Required task » Search the entries for the word "Measure" and pull out each line that has it.

Entries with scene source code »
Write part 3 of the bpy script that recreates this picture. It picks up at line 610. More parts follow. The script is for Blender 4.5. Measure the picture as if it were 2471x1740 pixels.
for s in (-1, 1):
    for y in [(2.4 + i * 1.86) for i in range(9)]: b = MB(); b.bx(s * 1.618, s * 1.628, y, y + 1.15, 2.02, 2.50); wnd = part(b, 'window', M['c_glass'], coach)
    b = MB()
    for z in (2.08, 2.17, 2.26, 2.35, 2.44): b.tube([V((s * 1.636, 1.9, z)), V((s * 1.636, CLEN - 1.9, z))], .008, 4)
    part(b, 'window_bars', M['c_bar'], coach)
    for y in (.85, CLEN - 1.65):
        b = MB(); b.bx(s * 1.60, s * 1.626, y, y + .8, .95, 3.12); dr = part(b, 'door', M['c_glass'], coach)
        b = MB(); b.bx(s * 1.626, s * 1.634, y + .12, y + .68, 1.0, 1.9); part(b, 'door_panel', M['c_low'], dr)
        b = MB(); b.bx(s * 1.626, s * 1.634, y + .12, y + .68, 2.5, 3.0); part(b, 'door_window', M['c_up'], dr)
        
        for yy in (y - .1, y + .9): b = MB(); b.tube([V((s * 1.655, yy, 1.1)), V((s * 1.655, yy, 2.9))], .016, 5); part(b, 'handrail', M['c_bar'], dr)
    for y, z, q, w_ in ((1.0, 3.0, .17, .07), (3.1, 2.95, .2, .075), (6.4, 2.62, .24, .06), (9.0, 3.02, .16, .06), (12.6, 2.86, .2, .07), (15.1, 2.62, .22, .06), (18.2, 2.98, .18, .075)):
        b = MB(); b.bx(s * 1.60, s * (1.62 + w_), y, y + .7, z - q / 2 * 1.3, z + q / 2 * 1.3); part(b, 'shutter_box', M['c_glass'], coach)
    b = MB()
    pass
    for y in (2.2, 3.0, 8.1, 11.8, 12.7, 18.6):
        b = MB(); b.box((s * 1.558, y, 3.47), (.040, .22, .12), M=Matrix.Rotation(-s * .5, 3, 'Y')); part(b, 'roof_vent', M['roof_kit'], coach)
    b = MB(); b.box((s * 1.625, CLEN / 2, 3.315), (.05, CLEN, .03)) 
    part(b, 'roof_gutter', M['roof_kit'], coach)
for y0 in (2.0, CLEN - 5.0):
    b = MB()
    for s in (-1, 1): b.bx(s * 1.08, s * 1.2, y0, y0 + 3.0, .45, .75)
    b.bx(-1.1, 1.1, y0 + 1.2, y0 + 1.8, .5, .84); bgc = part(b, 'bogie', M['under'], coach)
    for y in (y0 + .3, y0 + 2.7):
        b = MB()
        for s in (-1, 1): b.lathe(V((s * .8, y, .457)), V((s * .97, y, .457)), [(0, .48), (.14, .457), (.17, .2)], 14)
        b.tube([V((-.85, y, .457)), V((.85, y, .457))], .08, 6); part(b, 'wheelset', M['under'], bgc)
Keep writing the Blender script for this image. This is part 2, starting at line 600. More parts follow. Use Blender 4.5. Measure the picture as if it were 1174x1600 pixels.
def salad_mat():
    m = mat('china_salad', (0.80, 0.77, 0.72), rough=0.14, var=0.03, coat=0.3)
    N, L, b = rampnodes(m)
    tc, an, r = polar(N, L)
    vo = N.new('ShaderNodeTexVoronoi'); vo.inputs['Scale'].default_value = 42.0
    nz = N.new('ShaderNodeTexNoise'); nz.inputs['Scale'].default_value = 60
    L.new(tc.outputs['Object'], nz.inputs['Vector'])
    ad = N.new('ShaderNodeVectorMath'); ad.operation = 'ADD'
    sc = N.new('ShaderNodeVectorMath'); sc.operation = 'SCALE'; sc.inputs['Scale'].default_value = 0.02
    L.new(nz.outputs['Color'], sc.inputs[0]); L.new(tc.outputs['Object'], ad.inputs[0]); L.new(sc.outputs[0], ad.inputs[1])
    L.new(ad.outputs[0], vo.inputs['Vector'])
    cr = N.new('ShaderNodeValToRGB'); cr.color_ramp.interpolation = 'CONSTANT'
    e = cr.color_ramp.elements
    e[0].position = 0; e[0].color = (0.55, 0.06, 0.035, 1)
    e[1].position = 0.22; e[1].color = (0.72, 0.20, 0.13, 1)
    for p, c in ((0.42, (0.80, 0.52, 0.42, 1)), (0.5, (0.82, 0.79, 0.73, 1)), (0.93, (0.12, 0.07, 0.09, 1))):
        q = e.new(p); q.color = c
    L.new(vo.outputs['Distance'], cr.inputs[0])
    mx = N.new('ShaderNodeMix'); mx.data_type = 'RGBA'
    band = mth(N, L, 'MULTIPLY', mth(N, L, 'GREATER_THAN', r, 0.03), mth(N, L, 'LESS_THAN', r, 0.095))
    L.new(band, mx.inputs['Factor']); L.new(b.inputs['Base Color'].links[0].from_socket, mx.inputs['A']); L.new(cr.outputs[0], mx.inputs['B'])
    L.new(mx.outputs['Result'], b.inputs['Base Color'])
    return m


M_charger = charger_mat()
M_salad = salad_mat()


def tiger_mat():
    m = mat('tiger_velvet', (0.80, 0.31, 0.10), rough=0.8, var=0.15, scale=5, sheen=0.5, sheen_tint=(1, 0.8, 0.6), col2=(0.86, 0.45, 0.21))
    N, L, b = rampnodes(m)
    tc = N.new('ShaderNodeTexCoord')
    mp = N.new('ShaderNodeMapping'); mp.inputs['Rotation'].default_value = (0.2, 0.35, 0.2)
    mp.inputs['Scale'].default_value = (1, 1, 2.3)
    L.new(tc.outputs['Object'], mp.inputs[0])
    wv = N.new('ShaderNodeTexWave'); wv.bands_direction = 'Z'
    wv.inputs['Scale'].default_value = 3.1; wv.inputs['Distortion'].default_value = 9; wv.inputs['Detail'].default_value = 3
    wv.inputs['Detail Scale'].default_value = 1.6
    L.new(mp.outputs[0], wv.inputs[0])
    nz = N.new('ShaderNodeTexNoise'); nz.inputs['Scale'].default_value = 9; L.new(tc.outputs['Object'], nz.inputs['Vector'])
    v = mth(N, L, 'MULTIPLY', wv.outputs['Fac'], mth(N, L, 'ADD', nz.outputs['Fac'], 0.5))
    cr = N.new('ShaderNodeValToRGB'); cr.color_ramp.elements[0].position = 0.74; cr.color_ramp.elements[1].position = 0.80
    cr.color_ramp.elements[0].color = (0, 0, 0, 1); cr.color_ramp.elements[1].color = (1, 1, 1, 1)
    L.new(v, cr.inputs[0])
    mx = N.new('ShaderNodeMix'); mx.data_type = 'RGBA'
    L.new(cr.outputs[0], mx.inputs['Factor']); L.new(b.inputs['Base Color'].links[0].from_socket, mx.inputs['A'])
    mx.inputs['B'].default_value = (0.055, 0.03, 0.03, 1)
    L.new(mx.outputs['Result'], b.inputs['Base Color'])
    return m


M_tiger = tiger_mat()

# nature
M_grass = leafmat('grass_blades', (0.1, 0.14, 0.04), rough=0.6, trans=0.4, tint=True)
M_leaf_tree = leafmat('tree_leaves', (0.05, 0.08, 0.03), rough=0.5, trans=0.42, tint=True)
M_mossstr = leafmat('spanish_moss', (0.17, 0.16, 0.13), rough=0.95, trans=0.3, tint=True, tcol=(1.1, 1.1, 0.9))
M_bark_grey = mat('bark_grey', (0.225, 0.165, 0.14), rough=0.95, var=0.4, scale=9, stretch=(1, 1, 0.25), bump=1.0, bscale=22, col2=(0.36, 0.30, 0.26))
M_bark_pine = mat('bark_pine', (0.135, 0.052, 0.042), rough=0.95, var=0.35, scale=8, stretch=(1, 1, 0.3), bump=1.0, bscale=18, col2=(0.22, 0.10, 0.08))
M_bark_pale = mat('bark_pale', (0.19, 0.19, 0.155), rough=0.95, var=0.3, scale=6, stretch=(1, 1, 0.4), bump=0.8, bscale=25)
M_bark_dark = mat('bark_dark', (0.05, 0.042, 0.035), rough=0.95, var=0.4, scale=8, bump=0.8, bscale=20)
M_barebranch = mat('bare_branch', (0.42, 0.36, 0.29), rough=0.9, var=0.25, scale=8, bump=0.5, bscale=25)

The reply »
Write part 3 of the bpy script that recreates this picture. It picks up at line 610. More parts follow. The script is for Blender 4.5. Measure the picture as if it were 2471x1740 pixels.
Keep writing the Blender script for this image. This is part 2, starting at line 600. More parts follow. Use Blender 4.5. Measure the picture as if it were 1174x1600 pixels.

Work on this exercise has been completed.